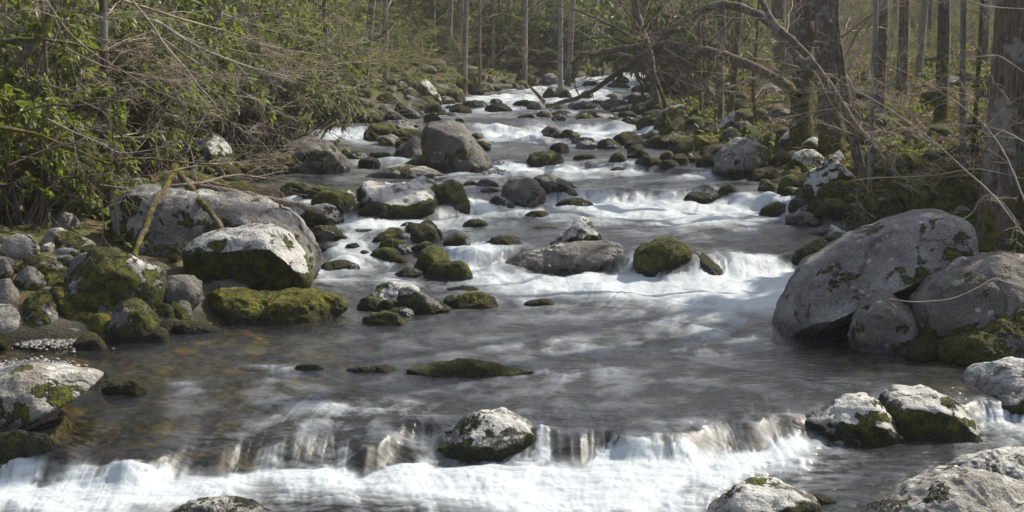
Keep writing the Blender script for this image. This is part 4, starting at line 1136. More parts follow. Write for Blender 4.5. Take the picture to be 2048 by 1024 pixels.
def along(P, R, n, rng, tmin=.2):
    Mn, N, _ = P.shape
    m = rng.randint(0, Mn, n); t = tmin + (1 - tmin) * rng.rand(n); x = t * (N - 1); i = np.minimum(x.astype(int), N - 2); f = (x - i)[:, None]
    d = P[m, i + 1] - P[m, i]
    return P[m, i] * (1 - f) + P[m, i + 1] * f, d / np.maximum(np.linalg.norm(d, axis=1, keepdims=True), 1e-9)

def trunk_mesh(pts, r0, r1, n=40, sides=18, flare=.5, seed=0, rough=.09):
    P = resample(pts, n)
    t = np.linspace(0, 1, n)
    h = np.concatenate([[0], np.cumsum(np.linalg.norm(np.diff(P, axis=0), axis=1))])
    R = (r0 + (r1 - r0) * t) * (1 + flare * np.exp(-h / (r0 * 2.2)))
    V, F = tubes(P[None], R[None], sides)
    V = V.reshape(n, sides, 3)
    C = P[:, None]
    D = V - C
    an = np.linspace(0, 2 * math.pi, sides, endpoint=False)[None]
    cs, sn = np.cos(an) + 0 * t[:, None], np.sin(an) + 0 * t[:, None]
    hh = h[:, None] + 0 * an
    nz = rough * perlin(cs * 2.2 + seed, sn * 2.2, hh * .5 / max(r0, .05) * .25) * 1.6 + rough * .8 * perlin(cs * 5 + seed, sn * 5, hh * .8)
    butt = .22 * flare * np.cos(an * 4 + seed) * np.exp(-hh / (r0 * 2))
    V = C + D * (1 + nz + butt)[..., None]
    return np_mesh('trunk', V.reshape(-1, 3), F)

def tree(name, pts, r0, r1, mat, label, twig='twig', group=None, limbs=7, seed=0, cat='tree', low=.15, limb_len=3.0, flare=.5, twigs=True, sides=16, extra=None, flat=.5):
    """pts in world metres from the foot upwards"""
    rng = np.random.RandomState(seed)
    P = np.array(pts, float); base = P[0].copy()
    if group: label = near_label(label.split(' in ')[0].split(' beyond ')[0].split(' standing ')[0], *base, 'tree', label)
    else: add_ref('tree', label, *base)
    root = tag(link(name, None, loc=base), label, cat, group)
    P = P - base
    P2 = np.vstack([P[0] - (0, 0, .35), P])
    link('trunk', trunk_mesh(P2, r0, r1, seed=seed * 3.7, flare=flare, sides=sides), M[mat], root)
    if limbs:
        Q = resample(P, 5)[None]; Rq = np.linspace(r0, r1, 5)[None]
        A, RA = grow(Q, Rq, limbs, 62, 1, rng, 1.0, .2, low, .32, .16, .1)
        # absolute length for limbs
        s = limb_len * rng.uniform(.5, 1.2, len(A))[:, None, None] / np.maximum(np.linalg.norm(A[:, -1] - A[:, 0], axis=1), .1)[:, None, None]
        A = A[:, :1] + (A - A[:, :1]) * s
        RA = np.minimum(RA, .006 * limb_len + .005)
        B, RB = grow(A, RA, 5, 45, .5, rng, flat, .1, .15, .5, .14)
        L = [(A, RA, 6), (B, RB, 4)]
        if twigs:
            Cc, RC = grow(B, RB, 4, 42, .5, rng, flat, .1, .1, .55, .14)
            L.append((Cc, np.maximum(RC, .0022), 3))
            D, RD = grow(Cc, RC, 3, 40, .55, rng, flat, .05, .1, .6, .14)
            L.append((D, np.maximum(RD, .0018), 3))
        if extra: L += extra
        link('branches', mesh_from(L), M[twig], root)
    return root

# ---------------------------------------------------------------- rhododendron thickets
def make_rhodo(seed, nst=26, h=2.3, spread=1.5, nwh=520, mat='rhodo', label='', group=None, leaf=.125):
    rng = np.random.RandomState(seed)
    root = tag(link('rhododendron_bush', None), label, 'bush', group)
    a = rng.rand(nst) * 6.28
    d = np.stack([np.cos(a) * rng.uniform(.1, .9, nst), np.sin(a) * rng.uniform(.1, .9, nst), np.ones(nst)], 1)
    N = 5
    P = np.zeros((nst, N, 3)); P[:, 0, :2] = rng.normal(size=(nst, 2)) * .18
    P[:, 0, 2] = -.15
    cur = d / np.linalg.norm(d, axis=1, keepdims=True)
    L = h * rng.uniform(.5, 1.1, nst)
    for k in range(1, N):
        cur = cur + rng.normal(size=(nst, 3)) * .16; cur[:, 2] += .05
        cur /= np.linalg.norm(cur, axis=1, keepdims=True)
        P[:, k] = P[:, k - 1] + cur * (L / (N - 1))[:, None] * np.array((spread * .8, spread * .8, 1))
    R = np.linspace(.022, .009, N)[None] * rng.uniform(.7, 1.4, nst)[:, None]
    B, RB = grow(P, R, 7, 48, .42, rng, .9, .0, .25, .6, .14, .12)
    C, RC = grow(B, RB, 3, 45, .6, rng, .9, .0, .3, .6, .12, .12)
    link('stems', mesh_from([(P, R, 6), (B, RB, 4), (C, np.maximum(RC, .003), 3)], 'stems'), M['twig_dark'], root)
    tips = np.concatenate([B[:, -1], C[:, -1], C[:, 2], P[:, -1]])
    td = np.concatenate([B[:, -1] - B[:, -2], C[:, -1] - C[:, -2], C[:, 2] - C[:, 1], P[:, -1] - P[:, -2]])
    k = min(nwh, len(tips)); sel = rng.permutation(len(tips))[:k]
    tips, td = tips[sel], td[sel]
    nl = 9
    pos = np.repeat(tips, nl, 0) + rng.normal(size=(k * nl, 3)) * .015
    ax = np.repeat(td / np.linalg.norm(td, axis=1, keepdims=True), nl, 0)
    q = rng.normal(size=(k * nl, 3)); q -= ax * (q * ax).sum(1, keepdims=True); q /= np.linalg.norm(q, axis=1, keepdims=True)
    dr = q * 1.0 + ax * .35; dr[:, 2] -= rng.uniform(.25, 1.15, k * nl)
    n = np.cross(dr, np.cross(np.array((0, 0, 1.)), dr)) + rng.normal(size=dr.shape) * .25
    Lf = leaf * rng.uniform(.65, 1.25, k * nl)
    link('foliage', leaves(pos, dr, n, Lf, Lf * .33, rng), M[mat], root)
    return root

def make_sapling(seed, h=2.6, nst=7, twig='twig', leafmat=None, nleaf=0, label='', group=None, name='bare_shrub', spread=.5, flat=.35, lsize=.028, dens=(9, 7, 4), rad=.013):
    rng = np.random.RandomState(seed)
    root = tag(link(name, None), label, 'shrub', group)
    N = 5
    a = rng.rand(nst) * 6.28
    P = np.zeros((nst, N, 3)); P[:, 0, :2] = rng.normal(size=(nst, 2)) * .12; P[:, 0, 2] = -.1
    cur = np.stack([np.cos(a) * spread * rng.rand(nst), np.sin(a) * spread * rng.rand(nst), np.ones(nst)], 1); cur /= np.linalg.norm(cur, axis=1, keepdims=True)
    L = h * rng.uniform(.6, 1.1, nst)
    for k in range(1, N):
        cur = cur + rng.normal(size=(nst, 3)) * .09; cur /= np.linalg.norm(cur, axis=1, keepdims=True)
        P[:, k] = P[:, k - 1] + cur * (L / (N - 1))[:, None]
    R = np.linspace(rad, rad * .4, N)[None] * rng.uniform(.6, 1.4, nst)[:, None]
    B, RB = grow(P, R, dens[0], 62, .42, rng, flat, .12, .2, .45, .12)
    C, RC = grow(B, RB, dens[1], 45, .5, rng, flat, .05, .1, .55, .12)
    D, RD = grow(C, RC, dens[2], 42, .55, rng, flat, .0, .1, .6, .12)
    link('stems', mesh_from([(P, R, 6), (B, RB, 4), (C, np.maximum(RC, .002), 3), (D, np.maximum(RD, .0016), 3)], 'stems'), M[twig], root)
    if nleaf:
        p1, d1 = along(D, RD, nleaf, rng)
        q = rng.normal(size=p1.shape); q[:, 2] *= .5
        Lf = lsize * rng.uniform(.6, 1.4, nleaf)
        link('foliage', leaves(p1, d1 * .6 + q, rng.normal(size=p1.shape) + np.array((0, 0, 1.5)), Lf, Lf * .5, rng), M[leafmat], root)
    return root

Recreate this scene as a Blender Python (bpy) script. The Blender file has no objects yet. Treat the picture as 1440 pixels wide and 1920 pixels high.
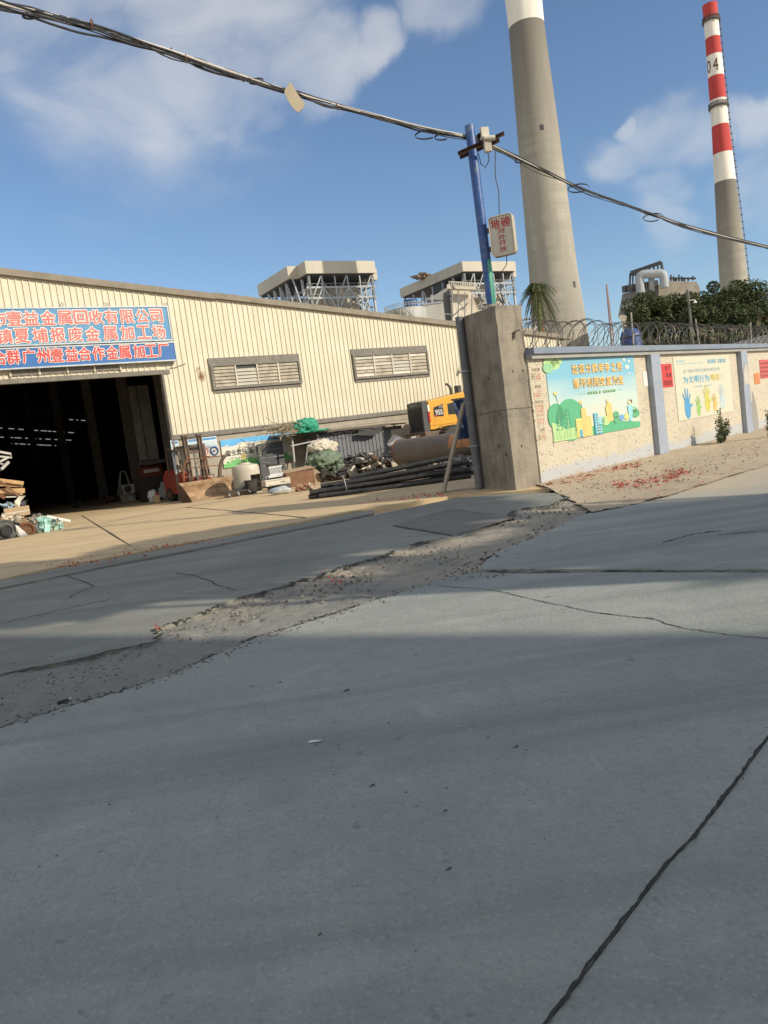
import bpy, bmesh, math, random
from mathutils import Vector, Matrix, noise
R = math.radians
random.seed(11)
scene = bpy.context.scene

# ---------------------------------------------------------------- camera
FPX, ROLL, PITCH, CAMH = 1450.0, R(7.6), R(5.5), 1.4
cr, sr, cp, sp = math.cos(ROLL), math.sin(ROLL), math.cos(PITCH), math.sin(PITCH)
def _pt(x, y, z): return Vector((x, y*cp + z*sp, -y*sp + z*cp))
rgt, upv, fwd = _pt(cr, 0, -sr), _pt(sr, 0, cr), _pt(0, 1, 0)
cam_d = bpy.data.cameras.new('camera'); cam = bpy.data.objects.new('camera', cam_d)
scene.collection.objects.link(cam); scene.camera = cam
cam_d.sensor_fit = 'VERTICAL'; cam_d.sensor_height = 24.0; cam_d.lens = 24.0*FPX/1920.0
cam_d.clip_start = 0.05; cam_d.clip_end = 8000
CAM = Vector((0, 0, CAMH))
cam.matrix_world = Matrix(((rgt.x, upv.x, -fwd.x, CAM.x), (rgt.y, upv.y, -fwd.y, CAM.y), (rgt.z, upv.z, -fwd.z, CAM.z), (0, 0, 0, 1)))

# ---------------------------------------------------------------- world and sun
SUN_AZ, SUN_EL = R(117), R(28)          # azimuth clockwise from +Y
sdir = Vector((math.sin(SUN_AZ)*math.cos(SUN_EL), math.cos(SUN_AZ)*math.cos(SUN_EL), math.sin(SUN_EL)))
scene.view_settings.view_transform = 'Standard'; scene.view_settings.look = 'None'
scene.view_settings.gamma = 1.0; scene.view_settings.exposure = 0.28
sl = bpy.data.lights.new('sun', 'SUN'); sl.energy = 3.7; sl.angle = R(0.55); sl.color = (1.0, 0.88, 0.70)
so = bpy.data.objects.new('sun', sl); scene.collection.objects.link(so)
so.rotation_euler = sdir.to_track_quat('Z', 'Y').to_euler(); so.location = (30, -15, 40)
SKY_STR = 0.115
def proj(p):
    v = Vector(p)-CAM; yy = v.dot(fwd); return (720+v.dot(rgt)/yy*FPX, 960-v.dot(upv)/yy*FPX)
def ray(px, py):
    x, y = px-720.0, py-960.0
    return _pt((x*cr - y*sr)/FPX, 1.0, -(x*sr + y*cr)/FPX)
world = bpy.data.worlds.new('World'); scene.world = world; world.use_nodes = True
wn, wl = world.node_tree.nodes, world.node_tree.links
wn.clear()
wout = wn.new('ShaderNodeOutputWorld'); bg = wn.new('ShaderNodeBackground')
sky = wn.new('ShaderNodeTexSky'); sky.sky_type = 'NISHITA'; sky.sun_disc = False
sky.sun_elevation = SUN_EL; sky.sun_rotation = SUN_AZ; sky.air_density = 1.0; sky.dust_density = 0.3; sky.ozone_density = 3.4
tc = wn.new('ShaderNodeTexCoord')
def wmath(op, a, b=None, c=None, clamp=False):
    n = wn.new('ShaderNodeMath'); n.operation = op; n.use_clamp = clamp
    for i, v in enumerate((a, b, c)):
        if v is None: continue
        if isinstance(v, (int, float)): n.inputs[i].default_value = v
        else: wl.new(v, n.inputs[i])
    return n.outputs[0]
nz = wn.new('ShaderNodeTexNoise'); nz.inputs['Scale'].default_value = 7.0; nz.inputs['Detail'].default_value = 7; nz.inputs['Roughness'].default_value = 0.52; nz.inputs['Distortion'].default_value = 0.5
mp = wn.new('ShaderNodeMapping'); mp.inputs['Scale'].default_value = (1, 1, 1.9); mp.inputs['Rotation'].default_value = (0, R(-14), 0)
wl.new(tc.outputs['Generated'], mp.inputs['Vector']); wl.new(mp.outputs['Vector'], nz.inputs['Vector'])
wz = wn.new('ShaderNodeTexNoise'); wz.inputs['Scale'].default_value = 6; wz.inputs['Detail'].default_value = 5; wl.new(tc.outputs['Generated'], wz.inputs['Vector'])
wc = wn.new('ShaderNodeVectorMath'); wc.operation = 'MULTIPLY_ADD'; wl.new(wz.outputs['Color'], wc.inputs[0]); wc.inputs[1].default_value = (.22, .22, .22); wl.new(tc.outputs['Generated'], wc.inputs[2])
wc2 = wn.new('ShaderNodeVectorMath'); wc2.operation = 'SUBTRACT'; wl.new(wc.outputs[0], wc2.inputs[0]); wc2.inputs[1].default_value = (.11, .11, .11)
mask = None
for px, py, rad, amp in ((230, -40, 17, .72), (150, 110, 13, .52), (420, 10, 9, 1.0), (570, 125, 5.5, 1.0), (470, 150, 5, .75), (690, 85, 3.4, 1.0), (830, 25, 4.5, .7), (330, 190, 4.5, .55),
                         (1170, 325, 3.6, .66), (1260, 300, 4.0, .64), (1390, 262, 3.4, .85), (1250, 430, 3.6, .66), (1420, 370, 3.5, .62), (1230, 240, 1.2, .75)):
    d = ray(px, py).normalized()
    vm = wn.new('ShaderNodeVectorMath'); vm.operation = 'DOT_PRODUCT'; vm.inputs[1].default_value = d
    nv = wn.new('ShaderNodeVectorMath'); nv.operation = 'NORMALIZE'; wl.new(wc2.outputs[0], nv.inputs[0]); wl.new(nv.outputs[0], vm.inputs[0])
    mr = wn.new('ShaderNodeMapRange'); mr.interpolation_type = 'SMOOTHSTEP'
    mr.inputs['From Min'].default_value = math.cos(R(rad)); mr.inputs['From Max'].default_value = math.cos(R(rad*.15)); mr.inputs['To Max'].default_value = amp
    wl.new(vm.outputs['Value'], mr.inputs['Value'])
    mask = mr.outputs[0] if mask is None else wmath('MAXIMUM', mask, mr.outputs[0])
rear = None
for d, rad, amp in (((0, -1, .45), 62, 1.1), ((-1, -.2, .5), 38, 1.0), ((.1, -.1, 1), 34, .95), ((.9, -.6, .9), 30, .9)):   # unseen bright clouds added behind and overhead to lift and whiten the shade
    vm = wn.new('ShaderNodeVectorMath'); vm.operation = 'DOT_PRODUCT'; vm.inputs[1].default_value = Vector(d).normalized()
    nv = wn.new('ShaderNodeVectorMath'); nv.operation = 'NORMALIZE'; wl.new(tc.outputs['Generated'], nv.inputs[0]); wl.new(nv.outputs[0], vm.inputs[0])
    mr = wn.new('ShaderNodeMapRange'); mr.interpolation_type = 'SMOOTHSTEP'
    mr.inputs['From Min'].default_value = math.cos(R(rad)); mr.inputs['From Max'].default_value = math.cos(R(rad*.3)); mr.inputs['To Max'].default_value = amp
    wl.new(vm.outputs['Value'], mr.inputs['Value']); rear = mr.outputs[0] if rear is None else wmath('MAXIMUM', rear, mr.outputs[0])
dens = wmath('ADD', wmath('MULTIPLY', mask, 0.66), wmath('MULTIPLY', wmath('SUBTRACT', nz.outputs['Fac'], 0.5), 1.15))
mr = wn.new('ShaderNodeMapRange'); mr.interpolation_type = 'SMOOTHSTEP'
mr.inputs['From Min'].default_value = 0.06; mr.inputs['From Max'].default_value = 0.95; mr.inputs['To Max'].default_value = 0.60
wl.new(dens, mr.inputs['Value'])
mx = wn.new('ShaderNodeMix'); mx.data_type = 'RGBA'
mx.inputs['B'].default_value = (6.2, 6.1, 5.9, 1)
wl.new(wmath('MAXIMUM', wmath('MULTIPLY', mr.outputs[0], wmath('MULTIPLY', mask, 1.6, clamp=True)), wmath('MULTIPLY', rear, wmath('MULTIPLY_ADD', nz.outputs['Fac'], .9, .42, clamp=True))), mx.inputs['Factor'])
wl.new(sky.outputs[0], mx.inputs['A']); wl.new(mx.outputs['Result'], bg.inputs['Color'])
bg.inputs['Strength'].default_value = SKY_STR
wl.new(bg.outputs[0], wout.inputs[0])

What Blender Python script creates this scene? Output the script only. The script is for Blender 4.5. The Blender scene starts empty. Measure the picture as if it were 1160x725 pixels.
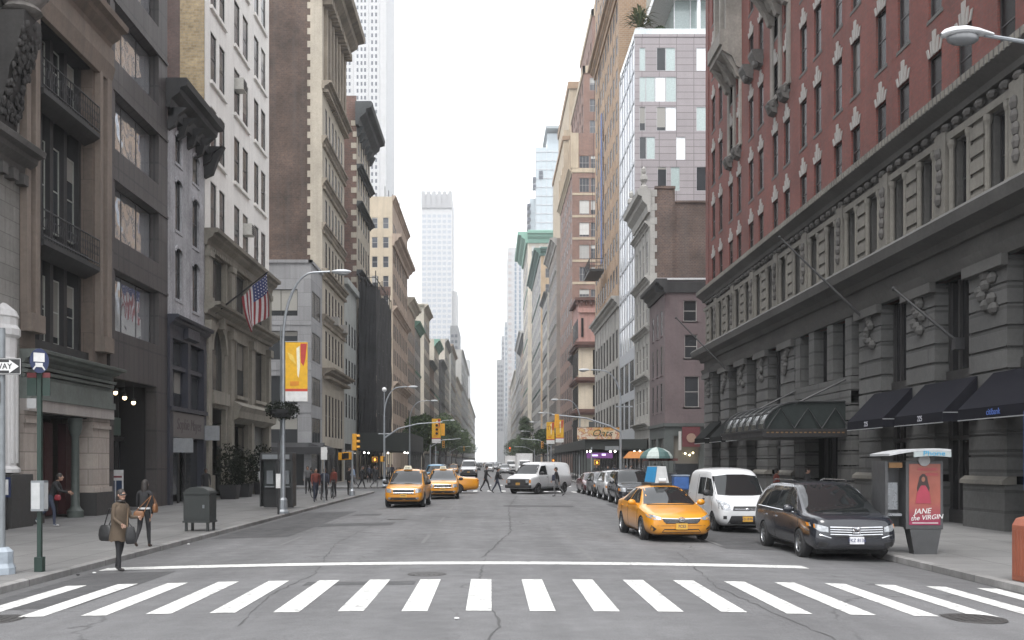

==*==

# Task to complete:
Report all lines of the material that contain the word "objects".

# Reply:
Recreate this scene as a Blender Python (bpy) script. The Blender file has no objects yet. Treat the picture as 1440 pixels wide and 1920 pixels high.
cam_d = bpy.data.cameras.new('camera'); cam = bpy.data.objects.new('camera', cam_d)
scene.collection.objects.link(cam); scene.camera = cam
so = bpy.data.objects.new('sun', sl); scene.collection.objects.link(so)